「そもそも、なんで生きてるんやっけ」 ピース又吉はなぜ「人間」を描くのか

    『火花』で芥川賞を受賞した又吉直樹が、新聞の連載小説に挑戦する。

    「いろんな人間おりますからね。あれも人間やし、これも人間やし、全部を書けるわけじゃないけれど、何かこう、人間の一端みたいなのを書ければいい」

    ピース・又吉直樹(38)が9月3日から、毎日新聞で連載小説をはじめる。

    そのタイトルは『人間』だ。処女作『火花』で芥川賞を受賞し、2作目『劇場』では恋愛模様を描いた又吉がなぜ、そのテーマを選んだのか。一体何を、描こうとしているのか。

    「人間という言葉を好きになったのは、それこそ小学校からですね。人間自体が生々しく感じたんですね。それだけで、浮かび上がって見えるというか」

    BuzzFeed Newsの単独取材に応じた又吉は、そう静かに語り始めた。

    もともと、「いつか書いてみたいな、という言葉」だったという。

    「怖さみたいなものも最初から感じていたし。だって、言わんでも人間やのに、人間っていう言葉があるっていうのはどういうことなんやろ、みたいな」

    小説の主人公は、又吉自身と同じ38歳だ。漫画家を目指している人物が、誕生日を迎えるところから始まる。

    「主人公は、生きていくことの理由であったり、糧であったり、そういうものをどこに見いだすのかっていうことに悩んでいる。その先に何があるのかみたいな、そういうことを考える時期に差し掛かっているんです」

    「自分が表現したいと思っていた人間が、そうではない何かをつくることになったとき、そのことについてどう思っているのか。自分自身を誰もが賞賛してくれるわけではないときに、それとどう向き合っていくのか」

    過去の印象的な思い出を辿りながら、主人公は考える。「そもそも人間ってなんで生きてるんやっけ。なんで、ものつくるんやっけ」と。

    ずっと「表現者」を描いてきた

    又吉はこれまで、表現者ばかりを描いてきた。

    『火花』では、新米のお笑い芸人が。『劇場』では、売れない劇作家が主人公だった。そして今回は漫画家だ。

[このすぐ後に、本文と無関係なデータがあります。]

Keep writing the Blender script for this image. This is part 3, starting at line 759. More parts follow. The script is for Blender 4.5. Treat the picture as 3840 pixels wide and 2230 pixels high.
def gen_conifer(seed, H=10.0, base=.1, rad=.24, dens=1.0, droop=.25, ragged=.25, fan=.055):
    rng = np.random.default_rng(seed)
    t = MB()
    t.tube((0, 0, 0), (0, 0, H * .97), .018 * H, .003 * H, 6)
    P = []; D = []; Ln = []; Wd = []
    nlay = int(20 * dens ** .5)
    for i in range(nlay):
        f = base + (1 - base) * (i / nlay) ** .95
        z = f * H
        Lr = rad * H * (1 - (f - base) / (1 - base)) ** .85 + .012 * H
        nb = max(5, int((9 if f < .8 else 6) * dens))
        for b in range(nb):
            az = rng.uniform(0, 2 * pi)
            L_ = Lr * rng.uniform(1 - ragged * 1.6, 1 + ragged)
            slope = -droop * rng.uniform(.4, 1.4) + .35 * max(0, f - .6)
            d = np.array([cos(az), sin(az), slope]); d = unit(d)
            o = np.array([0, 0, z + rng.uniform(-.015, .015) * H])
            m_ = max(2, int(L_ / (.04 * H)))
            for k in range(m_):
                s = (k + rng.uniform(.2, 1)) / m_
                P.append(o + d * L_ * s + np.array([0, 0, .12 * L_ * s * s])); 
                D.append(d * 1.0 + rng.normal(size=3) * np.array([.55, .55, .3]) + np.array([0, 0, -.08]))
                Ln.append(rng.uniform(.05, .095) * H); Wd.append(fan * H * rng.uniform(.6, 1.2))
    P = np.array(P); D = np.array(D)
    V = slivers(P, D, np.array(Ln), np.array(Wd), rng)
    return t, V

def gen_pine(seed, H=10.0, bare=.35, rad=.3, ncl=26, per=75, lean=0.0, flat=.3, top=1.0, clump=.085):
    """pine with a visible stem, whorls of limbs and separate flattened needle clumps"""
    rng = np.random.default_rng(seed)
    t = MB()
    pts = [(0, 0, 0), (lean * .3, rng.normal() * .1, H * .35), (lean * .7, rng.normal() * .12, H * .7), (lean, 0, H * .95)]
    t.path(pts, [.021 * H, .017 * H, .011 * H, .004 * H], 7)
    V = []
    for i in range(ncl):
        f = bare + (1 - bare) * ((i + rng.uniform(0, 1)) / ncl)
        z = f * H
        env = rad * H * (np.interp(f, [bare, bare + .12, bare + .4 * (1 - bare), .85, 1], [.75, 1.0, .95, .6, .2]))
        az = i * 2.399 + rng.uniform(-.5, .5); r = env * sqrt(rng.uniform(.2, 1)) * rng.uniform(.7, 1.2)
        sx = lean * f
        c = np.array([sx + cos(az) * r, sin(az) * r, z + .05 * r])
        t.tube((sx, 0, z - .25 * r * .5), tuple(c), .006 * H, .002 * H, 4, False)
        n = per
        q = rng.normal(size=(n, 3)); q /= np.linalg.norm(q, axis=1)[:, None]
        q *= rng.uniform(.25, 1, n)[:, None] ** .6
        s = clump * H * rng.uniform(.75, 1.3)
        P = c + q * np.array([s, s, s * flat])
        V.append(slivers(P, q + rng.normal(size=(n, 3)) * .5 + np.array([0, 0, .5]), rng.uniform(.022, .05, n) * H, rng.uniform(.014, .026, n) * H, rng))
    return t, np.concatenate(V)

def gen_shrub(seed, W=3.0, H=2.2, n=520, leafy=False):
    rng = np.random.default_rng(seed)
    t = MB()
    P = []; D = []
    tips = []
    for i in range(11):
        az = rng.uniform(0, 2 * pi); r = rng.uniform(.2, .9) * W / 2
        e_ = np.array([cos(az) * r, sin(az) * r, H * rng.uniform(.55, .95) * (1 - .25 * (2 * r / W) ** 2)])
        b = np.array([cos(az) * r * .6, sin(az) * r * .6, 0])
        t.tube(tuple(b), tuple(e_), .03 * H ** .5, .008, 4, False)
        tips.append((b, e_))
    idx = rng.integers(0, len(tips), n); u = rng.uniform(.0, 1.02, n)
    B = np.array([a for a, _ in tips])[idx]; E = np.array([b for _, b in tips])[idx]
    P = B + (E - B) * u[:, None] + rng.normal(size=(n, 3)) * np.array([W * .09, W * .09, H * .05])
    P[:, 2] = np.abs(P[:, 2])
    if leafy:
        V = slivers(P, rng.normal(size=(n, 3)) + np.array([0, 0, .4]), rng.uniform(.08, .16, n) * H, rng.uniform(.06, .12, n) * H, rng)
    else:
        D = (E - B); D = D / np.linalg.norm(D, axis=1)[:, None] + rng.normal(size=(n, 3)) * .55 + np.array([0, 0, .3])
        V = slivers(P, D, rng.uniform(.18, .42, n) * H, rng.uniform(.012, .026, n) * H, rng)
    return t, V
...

    「表現をしようとしている人を描きたいっていうのは、かなり強いですね。今回は特にその話にしたいな、というのは思っていましたね」

    「表現者って時点で、もうすでに一個おもろいんですよね。だって勝手にやるっていって、勝手に人に見せて、面白くないって言われて傷つくって、アホじゃないですか。でもやめられへんって、なんなんやろなっていう。その時点ですごく愚かなことかな、という……」

    しかし、群像劇でもなく、漫画家を目指す男を描く小説のタイトルが、なぜ『人間』なのか。

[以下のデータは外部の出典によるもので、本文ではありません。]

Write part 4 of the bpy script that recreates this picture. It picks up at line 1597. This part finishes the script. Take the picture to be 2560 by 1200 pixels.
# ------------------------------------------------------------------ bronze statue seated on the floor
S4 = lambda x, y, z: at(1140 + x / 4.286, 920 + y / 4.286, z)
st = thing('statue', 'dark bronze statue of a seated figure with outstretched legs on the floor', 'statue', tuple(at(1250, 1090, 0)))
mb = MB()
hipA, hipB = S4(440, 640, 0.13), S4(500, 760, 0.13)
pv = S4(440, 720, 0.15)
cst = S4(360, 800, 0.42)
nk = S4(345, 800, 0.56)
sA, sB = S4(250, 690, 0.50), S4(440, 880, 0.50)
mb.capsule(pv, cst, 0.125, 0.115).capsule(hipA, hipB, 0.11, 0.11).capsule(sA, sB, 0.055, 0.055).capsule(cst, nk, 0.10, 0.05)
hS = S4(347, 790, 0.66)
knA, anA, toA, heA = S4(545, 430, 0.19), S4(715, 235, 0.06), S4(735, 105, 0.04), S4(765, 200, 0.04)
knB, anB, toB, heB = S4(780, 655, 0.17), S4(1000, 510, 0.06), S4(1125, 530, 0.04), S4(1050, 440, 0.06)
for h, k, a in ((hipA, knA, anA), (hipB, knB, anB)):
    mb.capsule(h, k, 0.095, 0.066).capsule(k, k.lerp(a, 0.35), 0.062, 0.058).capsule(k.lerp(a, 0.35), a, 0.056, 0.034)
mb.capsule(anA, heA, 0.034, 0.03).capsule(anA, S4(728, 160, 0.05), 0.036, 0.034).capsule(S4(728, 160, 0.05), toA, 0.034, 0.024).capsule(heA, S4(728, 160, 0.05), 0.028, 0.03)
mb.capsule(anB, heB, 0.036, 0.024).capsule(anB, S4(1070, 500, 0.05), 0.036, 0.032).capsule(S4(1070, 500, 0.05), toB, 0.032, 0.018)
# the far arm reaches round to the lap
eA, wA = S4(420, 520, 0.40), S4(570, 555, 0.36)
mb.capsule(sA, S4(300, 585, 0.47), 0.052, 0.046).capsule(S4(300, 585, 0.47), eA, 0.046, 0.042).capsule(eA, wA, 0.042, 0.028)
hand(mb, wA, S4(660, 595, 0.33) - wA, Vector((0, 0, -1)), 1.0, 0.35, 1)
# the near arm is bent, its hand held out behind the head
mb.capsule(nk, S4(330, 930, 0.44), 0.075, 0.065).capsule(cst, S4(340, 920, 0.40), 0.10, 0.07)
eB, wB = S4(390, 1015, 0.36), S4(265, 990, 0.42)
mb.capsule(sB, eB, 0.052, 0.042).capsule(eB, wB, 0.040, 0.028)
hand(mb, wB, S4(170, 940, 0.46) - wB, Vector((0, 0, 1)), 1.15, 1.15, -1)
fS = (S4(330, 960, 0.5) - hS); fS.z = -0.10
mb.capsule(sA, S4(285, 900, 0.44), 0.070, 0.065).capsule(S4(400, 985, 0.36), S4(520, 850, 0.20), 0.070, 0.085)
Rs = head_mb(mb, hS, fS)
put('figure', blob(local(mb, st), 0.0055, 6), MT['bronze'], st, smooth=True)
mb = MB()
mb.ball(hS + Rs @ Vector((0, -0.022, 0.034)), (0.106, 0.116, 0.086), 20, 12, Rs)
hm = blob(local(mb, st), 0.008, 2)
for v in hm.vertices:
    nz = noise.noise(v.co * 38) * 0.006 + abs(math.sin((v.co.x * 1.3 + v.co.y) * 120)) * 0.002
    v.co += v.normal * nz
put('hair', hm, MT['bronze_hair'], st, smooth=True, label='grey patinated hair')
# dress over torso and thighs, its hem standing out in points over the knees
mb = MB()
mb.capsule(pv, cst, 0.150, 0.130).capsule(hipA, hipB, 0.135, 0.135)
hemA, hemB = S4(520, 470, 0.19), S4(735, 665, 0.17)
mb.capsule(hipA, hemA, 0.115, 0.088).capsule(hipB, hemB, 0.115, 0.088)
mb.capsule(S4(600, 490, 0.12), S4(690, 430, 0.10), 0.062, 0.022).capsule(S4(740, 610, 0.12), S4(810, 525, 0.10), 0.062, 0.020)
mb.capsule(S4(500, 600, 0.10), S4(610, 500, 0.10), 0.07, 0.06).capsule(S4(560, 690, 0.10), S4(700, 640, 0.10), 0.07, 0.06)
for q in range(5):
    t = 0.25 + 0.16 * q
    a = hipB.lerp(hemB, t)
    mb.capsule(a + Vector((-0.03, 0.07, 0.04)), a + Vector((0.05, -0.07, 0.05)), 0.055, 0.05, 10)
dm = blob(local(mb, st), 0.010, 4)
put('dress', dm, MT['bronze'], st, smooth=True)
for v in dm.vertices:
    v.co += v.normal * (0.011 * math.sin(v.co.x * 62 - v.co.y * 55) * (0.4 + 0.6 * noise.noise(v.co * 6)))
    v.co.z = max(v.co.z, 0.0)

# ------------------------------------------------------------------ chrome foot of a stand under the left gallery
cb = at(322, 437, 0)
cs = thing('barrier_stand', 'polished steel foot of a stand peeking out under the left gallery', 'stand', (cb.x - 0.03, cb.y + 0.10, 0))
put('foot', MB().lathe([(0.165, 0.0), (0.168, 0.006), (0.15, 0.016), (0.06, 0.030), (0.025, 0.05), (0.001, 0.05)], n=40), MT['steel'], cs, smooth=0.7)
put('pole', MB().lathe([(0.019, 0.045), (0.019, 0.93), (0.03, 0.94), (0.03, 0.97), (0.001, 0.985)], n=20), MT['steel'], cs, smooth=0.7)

    「今回の主人公は自分が何をやりたいのか、すごくあいまいなんです。僕も同じで。芸人なのか、作家なのかと言われるたびに思うのが、どっちなんやろなと思うんです。だんだん、国籍とかも含めて、わからんようになってきて、何がなんなのかみたいな」

    自分とはいったい、何なのか?

    何だかわからない自分の属性を説明するときに、一番しっくりとくる言葉。それこそが、「人間」なのだ。

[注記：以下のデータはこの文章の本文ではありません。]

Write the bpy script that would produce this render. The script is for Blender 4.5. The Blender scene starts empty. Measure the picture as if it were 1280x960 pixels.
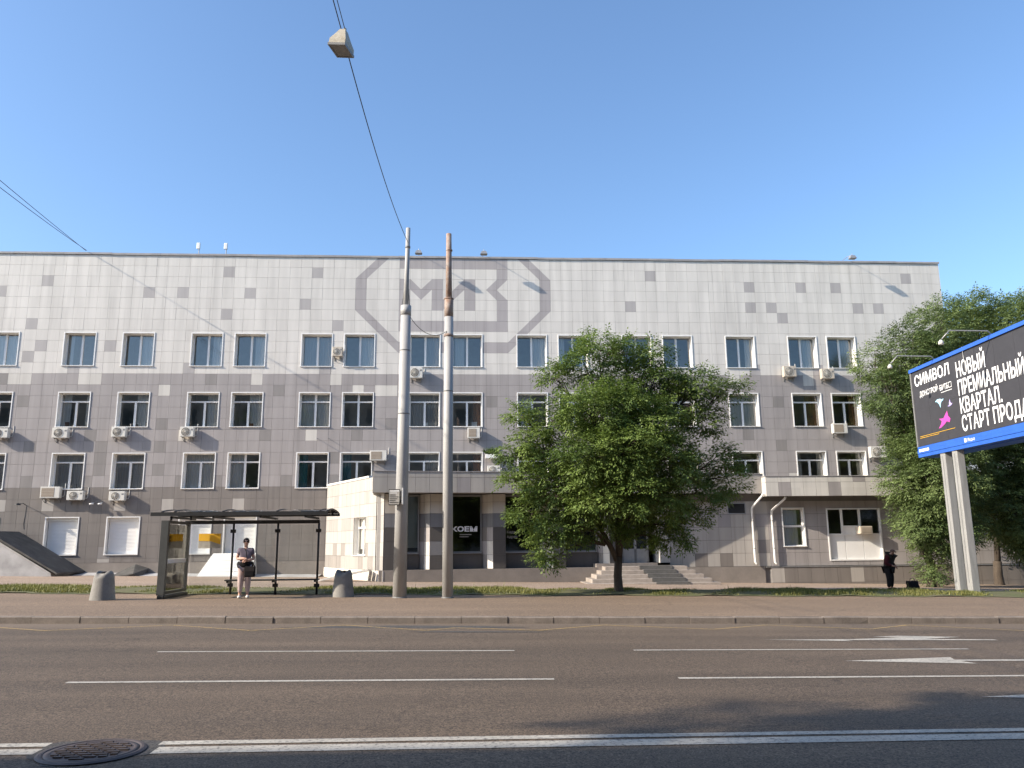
import bpy, bmesh, math, random
import numpy as np
from mathutils import Vector, Matrix

random.seed(7)
RNG = np.random.RandomState(7)
rad = math.radians

# ------------------------------------------------------------------ camera, sky, sun, exposure
scene = bpy.context.scene
SUN_DIR = Vector((3.4, 1.0, -1.97)).normalized()          # direction the light travels
cam_d = bpy.data.cameras.new('camera')
cam = bpy.data.objects.new('camera', cam_d)
scene.collection.objects.link(cam)
scene.camera = cam
YAW, PITCH, ROLL = rad(3.3267), rad(11.2012), rad(-0.5216)
fw = Vector((math.sin(YAW) * math.cos(PITCH), math.cos(YAW) * math.cos(PITCH), math.sin(PITCH)))
rt = Vector((math.cos(YAW), -math.sin(YAW), 0.0))
up = rt.cross(fw)
r2 = math.cos(ROLL) * rt + math.sin(ROLL) * up
u2 = -math.sin(ROLL) * rt + math.cos(ROLL) * up
cam.matrix_world = Matrix(((r2.x, u2.x, -fw.x, 0), (r2.y, u2.y, -fw.y, 0), (r2.z, u2.z, -fw.z, 0), (0, 0, 0, 1)))
cam_d.sensor_fit = 'HORIZONTAL'
cam_d.sensor_width = 36.0
cam_d.lens = 36.0 * 1000.0 / 1280.0
cam_d.clip_start = 0.05
cam_d.clip_end = 3000.0

world = bpy.data.worlds.new('World')
scene.world = world
world.use_nodes = True
wn = world.node_tree.nodes
wl = world.node_tree.links
bg = wn['Background']
sky = wn.new('ShaderNodeTexSky')
sky.sky_type = 'NISHITA'
sky.sun_disc = False
sky.sun_elevation = math.asin(-SUN_DIR.z)
sky.sun_rotation = math.atan2(-SUN_DIR.x, -SUN_DIR.y)
sky.altitude = 100.0
sky.air_density = 1.0
sky.dust_density = 1.6
sky.ozone_density = 3.6
tint = wn.new('ShaderNodeMix'); tint.data_type = 'RGBA'; tint.blend_type = 'MULTIPLY'
tint.inputs[0].default_value = 1.0
tint.inputs[7].default_value = (0.95, 1.02, 1.05, 1.0)
wl.new(sky.outputs['Color'], tint.inputs[6])
wl.new(tint.outputs[2], bg.inputs['Color'])
bg.inputs['Strength'].default_value = 0.15

sun_d = bpy.data.lights.new('sun', 'SUN')
sun_d.energy = 4.5
sun_d.angle = rad(0.5)
sun_d.color = (1.0, 0.89, 0.74)
sun = bpy.data.objects.new('sun', sun_d)
scene.collection.objects.link(sun)
sun.rotation_euler = SUN_DIR.to_track_quat('-Z', 'Y').to_euler()
sun.location = (-60, -30, 60)

scene.view_settings.view_transform = 'Standard'
scene.view_settings.look = 'None'
scene.view_settings.gamma = 1.0
scene.view_settings.exposure = 0.86
scene.view_settings.use_curve_mapping = False

# ------------------------------------------------------------------ helpers
COL = scene.collection


def tag(o, label=None, cat=None, group=None, kind=None):
    if label: o['label'] = label
    if cat: o['category'] = cat
    if group: o['group'] = group
    if kind: o['kind'] = kind
    return o


def empty(name, loc, label=None, cat=None, group=None):
    o = bpy.data.objects.new(name, None)
    COL.objects.link(o)
    o.location = loc
    o.empty_display_size = 0.2
    return tag(o, label, cat, group)


def adopt(o, parent):
    if parent is not None:
        o.parent = parent
        m = Matrix.Translation(parent_world(parent))
        o.matrix_parent_inverse = m.inverted()
    return o


def parent_world(p):
    v = Vector(p.location)
    # all parents are only translated; children of translated parts sit at the origin in their own data
    q = p.parent
    if q is not None:
        v = v.copy()
    return v


class MB:
    """collects shapes into one mesh; coordinates are world coordinates"""
    def __init__(s):
        s.v = []; s.f = []; s.m = []; s.smooth = []

    def add(s, vs, fs, mi=0, smooth=False):
        b = len(s.v)
        s.v.extend([tuple(v) for v in vs])
        for f in fs:
            s.f.append(tuple(b + i for i in f)); s.m.append(mi); s.smooth.append(smooth)
        return s

    def box(s, x0, x1, y0, y1, z0, z1, mi=0):
        vs = [(x0, y0, z0), (x1, y0, z0), (x1, y1, z0), (x0, y1, z0), (x0, y0, z1), (x1, y0, z1), (x1, y1, z1), (x0, y1, z1)]
        return s.add(vs, [(0, 1, 5, 4), (1, 2, 6, 5), (2, 3, 7, 6), (3, 0, 4, 7), (4, 5, 6, 7), (3, 2, 1, 0)], mi)

    def bbox(s, x0, x1, y0, y1, z0, z1, b=0.01, mi=0):
        """box with chamfered edges"""
        bm = bmesh.new()
        bmesh.ops.create_cube(bm, size=1)
        for v in bm.verts:
            v.co = Vector(((x0 + x1) / 2 + v.co.x * (x1 - x0), (y0 + y1) / 2 + v.co.y * (y1 - y0), (z0 + z1) / 2 + v.co.z * (z1 - z0)))
        bmesh.ops.bevel(bm, geom=list(bm.edges), offset=b, segments=2, affect='EDGES', profile=0.5)
        return s.bm(bm, mi)

    def bm(s, bm, mi=0, smooth=False):
        bm.verts.index_update()
        s.add([v.co[:] for v in bm.verts], [[v.index for v in f.verts] for f in bm.faces], mi, smooth)
        bm.free()
        return s

    def prism(s, pts, y0, y1, mi=0):
        """polygon pts (x,z), counter-clockwise seen from -y, extruded in y"""
        n = len(pts)
        vs = [(x, y0, z) for x, z in pts] + [(x, y1, z) for x, z in pts]
        fs = [tuple(range(n)), tuple(range(2 * n - 1, n - 1, -1))]
        for i in range(n):
            j = (i + 1) % n
            fs.append((i, n + i, n + j, j))
        return s.add(vs, fs, mi)

    def vprism(s, pts, z0, z1, mi=0):
        """plan polygon (x,y) counter-clockwise from above, extruded in z"""
        n = len(pts)
        vs = [(x, y, z0) for x, y in pts] + [(x, y, z1) for x, y in pts]
        fs = [tuple(range(n - 1, -1, -1)), tuple(range(n, 2 * n))]
        for i in range(n):
            j = (i + 1) % n
            fs.append((i, j, n + j, n + i))
        return s.add(vs, fs, mi)

    def tube(s, pts, rs, n=10, mi=0, caps=True, smooth=True):
        pts = [Vector(p) for p in pts]
        if not hasattr(rs, '__len__'): rs = [rs] * len(pts)
        rings = []
        prev = None
        for i, p in enumerate(pts):
            a = pts[max(i - 1, 0)]; b = pts[min(i + 1, len(pts) - 1)]
            d = (b - a).normalized()
            if prev is None:
                ref = Vector((0, 0, 1)) if abs(d.z) < 0.9 else Vector((1, 0, 0))
                e1 = d.cross(ref).normalized()
            else:
                e1 = (prev - d * prev.dot(d)).normalized()
            prev = e1
            e2 = d.cross(e1)
            rings.append([p + (e1 * math.cos(t) + e2 * math.sin(t)) * rs[i] for t in [2 * math.pi * k / n for k in range(n)]])
        b0 = len(s.v)
        for r in rings: s.v.extend([tuple(q) for q in r])
        for i in range(len(rings) - 1):
            for k in range(n):
                k2 = (k + 1) % n
                s.f.append((b0 + i * n + k, b0 + i * n + k2, b0 + (i + 1) * n + k2, b0 + (i + 1) * n + k)); s.m.append(mi); s.smooth.append(smooth)
        if caps:
            s.f.append(tuple(b0 + k for k in range(n - 1, -1, -1))); s.m.append(mi); s.smooth.append(False)
            e = b0 + (len(rings) - 1) * n
            s.f.append(tuple(e + k for k in range(n))); s.m.append(mi); s.smooth.append(False)
        return s

    def lathe(s, prof, cx, cy, n=24, mi=0, jit=0.0):
        b0 = len(s.v)
        for r, z in prof:
            for k in range(n):
                t = 2 * math.pi * k / n
                q = r * (1 + jit * math.sin(3 * t + 1) * 0.5)
                s.v.append((cx + q * math.cos(t), cy + q * math.sin(t), z))
        for i in range(len(prof) - 1):
            for k in range(n):
                k2 = (k + 1) % n
                s.f.append((b0 + i * n + k, b0 + i * n + k2, b0 + (i + 1) * n + k2, b0 + (i + 1) * n + k)); s.m.append(mi); s.smooth.append(True)
        s.f.append(tuple(b0 + k for k in range(n - 1, -1, -1))); s.m.append(mi); s.smooth.append(False)
        e = b0 + (len(prof) - 1) * n
        s.f.append(tuple(e + k for k in range(n))); s.m.append(mi); s.smooth.append(False)
        return s

    def mesh(s, name, mats):
        me = bpy.data.meshes.new(name)
        me.from_pydata(s.v, [], s.f)
        if not isinstance(mats, (list, tuple)): mats = [mats]
        for m in mats: me.materials.append(m)
        me.polygons.foreach_set('material_index', s.m)
        me.polygons.foreach_set('use_smooth', s.smooth)
        me.update()
        return me

    def build(s, name, mats, parent=None):
        """one object; its origin at the base of the shape (or at the parent's origin)"""
        if parent is None:
            arr = np.array(s.v)
            c = Vector(((arr[:, 0].min() + arr[:, 0].max()) / 2, (arr[:, 1].min() + arr[:, 1].max()) / 2, arr[:, 2].min()))
        else:
            c = wloc(parent)
        s.v = [(x - c.x, y - c.y, z - c.z) for x, y, z in s.v]
        o = bpy.data.objects.new(name, s.mesh(name, mats))
        COL.objects.link(o)
        if parent is None: o.location = c
        else: o.parent = parent
        return o


def wloc(o):
    v = Vector(o.location)
    while o.parent is not None:
        o = o.parent
        v = v + Vector(o.location)
    return v


def inst(name, me, loc, parent):
    """object sharing mesh data at world location loc under parent"""
    o = bpy.data.objects.new(name, me)
    COL.objects.link(o)
    o.parent = parent
    o.location = Vector(loc) - wloc(parent)
    return o


# ------------------------------------------------------------------ materials
def new_mat(name):
    m = bpy.data.materials.new(name)
    m.use_nodes = True
    nt = m.node_tree
    return m, nt, nt.nodes['Principled BSDF']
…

    「僕、本籍地が沖縄で、大阪生まれで18で上京して、そんで関西弁使ってますけど、東京のほうが20年くらいおるから長くて。出身地は大阪っていってるけど、いわゆる関西人なのかというと、僕どこになるのかな、とか。わからんくて……」

    「で、わからんでええかと。なんで、わからなあかんねんていう。そりゃそうやと思っていると、自分がなんなのかというときに、人間が一番しっくりくる。だからこそ、そのタイトルで、やるみたいな」

    だからと言って「人間とは何かを突き詰めるような小説ではない」ともいう。

    「僕より答えだせる人、いっぱいいると思うんですよ。たとえば新橋でインタビュー受けている、お酒飲んだ会社員のひとたちとか、あれって人間ってタイトルつけたらしっくりくるじゃないですか」

    「僕より簡単に取り出せる人いっぱいおるなって。僕はちょっとみんなよりややこしい、人間の一端の、捉え方を自分なりにしているから。だから、そういうことなんですけどね」

    『人間失格』に通ずるもの

    そんな又吉が一番好きな小説は、太宰治の『人間失格』だ。これまで100回は読んできた。ページを破って、食べたこともあるほどだ。

    「タイトルの時点でわけわかんなかったんですよね。人間であることを失格している状態も人間に含まれるんじゃないかなと。あれすごい聞き慣れすぎているけれど、面白い、複雑なタイトルですよね」

    中学時代、友達に勧められ、そして太宰の世界に没入していった又吉。太宰の小説には「人間の自然な愚かさ」が描かれている、と語る。

    「なんでそういうことしたんやろとか、なんでそんな失敗してしまったんやろな、とか人間の自然な愚かさみたいなところが見えた時のほうが、笑えるというか。それが太宰の小説にあるのかなと思ったんですね」

    今回の小説を書くにあたっても、「引っ張られてはいないけれど、頭の中のどこかに残っていた」という。

    だからなのか、主人公にもやはり、「愚か」であってほしいと願う。人間とは何かを考えるのは、又吉ではなく、そんな愚かな主人公だ。

    「僕が後追いですよ。そいつが考えて、教えてもらうわけなんです」


    連載小説は毎日新聞夕刊(紙面版)で、毎週月〜土曜日まで掲載される。